In a previous transportation meeting, Snyder said most of the county's 50 bridges are 21 to 30 years old and that many roadways are almost exceeding their useful life.

"It's going to mean jobs for DuPage County, and these are necessary things," said board member Donald Puchalski of Addison. "We can't have our roads and structures fall into disrepair."

Board member Dawn DeSart of Aurora echoed Puchalski by emphasizing properly maintained roads and bridges are vital for public safety. But she was also conflicted.

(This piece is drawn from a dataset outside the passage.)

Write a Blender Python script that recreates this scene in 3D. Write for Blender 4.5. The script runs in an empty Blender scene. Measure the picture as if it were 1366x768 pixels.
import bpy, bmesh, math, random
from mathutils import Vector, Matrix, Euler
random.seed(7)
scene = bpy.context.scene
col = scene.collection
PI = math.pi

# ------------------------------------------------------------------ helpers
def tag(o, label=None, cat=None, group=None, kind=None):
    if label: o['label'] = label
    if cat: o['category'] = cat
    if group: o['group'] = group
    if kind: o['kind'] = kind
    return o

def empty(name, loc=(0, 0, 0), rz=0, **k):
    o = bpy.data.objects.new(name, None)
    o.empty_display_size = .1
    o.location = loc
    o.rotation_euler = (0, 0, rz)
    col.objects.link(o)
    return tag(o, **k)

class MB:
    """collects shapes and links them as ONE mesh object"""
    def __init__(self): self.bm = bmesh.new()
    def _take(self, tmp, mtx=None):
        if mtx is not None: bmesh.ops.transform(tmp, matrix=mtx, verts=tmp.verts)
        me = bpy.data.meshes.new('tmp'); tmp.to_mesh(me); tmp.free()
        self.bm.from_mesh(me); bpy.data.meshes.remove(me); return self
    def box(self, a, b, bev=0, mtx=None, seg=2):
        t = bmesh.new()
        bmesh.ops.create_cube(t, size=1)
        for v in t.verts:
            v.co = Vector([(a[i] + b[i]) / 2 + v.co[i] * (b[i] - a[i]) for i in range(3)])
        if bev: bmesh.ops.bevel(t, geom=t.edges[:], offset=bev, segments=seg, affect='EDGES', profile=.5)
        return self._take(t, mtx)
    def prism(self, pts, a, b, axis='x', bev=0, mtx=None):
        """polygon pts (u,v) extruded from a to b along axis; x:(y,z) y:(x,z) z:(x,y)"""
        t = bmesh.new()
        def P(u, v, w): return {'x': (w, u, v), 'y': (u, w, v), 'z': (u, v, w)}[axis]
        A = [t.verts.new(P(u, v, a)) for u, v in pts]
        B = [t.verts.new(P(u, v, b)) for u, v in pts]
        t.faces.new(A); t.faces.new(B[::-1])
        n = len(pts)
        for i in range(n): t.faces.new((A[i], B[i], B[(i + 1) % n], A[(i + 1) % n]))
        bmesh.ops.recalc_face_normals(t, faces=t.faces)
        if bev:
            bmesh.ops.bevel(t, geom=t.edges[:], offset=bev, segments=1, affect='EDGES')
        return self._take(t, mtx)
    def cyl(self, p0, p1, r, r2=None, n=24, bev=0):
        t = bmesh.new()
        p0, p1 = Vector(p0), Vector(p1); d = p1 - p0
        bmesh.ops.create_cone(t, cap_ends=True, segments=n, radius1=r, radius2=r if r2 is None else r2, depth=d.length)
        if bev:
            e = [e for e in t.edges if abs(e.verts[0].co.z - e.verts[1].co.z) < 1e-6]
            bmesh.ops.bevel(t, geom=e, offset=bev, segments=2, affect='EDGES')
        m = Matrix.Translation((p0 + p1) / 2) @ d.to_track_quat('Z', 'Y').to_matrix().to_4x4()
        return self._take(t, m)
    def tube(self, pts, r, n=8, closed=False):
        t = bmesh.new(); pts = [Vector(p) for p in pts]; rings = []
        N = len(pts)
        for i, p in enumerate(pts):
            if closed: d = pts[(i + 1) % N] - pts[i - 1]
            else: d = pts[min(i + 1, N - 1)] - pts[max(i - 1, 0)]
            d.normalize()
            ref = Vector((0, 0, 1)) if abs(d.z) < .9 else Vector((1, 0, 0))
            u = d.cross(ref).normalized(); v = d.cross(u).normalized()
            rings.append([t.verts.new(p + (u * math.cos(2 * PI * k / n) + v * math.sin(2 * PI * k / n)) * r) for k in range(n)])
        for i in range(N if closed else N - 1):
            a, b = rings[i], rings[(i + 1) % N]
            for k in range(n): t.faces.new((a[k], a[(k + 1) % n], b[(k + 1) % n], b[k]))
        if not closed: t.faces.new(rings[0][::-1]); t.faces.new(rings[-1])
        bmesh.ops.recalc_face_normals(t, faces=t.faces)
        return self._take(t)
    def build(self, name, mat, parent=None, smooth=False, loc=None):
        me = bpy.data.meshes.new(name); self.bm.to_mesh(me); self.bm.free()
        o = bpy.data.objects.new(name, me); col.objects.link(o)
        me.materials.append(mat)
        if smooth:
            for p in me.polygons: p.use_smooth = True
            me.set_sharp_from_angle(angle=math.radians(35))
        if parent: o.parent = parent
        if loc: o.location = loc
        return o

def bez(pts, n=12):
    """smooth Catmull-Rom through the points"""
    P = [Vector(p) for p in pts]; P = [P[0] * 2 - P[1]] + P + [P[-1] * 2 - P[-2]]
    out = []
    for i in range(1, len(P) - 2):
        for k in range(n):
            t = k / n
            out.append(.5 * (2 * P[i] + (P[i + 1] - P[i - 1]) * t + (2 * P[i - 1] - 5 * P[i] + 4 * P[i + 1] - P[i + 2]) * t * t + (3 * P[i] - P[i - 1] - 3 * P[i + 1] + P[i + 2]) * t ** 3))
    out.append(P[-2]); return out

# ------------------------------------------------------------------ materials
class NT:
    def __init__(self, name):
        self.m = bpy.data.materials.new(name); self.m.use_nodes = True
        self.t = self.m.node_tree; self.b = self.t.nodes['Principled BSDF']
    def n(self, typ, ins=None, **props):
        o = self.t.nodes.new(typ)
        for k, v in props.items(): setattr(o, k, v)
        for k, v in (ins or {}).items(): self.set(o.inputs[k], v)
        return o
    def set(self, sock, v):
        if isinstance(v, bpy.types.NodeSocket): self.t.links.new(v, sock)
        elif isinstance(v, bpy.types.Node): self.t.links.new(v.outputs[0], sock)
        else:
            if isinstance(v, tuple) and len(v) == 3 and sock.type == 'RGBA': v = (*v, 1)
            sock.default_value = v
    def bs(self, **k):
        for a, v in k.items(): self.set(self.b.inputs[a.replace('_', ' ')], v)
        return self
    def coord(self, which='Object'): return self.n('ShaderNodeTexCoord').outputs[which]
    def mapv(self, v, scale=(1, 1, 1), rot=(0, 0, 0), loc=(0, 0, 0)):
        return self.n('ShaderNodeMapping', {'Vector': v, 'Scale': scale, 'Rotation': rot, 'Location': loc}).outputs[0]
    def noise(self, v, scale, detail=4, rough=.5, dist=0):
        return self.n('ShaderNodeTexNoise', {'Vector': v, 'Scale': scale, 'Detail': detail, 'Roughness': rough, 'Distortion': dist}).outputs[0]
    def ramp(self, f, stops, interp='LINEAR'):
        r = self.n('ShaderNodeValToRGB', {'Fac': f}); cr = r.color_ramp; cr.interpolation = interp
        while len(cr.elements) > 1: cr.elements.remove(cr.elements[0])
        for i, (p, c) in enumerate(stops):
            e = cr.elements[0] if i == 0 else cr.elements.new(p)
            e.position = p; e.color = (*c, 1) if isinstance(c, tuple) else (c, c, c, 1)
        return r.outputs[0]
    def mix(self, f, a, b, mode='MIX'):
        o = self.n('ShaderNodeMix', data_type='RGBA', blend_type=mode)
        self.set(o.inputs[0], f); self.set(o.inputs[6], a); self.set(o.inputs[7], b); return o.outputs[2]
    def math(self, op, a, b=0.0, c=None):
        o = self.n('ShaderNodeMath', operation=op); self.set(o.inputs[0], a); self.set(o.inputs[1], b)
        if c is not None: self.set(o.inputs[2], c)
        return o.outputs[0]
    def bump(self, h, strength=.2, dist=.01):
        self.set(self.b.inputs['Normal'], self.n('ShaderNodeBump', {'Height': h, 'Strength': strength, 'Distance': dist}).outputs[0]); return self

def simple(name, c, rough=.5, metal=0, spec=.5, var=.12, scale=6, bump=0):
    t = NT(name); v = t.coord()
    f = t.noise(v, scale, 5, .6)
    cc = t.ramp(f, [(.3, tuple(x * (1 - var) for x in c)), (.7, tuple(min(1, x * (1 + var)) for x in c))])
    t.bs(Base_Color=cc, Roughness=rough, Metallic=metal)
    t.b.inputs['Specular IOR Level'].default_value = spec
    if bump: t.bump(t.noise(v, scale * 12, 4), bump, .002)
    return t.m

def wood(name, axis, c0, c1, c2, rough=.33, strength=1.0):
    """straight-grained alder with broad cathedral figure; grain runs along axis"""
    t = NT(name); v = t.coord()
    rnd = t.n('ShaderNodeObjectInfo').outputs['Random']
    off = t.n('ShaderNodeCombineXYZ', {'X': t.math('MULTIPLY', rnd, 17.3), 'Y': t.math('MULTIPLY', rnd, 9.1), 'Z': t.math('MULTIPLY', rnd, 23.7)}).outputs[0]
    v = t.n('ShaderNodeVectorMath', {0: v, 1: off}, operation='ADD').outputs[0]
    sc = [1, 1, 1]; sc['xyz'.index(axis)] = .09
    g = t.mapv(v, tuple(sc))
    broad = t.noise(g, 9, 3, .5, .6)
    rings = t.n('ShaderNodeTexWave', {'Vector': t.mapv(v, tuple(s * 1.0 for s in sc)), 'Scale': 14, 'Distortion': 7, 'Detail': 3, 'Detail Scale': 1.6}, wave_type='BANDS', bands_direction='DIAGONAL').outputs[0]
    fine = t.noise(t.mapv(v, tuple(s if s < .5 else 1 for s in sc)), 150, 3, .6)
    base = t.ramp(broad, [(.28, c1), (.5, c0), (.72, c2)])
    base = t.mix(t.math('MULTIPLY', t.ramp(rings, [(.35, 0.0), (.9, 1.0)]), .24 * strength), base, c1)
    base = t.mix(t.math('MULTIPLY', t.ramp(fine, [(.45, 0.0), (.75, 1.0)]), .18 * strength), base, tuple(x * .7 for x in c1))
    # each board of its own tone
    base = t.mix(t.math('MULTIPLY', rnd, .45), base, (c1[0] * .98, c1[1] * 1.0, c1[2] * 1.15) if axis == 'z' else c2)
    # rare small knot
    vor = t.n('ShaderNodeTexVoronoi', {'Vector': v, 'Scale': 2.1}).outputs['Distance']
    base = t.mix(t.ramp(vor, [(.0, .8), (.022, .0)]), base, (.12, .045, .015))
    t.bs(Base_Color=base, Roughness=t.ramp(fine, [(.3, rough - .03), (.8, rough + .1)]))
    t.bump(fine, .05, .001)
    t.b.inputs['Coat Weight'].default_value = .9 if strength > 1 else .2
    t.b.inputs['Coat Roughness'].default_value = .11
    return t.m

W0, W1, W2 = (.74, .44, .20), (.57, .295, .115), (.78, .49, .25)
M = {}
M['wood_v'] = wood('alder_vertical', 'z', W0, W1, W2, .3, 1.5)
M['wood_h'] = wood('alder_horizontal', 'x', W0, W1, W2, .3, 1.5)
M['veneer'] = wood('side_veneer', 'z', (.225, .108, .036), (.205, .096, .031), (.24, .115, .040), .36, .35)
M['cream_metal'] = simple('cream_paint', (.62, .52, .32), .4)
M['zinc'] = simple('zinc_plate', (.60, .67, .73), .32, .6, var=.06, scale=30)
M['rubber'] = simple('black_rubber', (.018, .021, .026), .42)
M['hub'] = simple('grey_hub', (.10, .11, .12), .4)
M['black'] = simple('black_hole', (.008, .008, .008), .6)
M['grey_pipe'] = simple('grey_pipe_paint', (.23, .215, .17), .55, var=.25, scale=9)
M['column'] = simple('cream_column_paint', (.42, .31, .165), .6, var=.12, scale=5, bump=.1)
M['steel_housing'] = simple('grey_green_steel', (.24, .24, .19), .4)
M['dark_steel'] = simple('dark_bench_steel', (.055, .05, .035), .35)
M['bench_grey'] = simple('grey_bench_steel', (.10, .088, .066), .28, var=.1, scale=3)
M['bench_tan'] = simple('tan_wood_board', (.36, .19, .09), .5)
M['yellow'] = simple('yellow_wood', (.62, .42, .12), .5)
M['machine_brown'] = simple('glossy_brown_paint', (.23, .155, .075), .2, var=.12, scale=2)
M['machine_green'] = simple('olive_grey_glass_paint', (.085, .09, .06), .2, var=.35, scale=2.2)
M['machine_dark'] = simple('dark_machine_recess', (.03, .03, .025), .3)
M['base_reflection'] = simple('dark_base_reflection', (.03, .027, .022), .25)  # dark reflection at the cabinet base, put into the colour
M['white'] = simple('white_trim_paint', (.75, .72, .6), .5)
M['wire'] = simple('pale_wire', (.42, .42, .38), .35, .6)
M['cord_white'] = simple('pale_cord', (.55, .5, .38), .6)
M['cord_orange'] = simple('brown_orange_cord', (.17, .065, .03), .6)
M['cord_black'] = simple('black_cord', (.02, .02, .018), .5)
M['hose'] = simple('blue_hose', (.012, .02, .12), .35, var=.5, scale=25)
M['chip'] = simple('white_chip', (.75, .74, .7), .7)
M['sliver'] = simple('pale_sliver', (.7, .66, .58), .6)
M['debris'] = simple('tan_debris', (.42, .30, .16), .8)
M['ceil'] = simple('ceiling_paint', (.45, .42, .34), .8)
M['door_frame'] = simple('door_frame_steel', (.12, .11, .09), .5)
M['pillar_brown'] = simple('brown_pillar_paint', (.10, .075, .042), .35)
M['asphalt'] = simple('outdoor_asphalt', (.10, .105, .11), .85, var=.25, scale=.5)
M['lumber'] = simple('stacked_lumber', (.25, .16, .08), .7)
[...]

"A lot of people who could least afford paying more for gas are the ones going to work right now - the nurses, the nursing assistants, the grocery store workers," DeSart said. "Many of the other higher-paid positions are working remotely."

According to Snyder, state legislation in 1989 previously only allowed DuPage, Kane and McHenry counties to impose a local motor fuel tax. Later legislation allowed Will and Lake counties to join those ranks with a 4-cent-per-gallon tax.

DuPage was able to double its gas tax because of state legislation passed last year.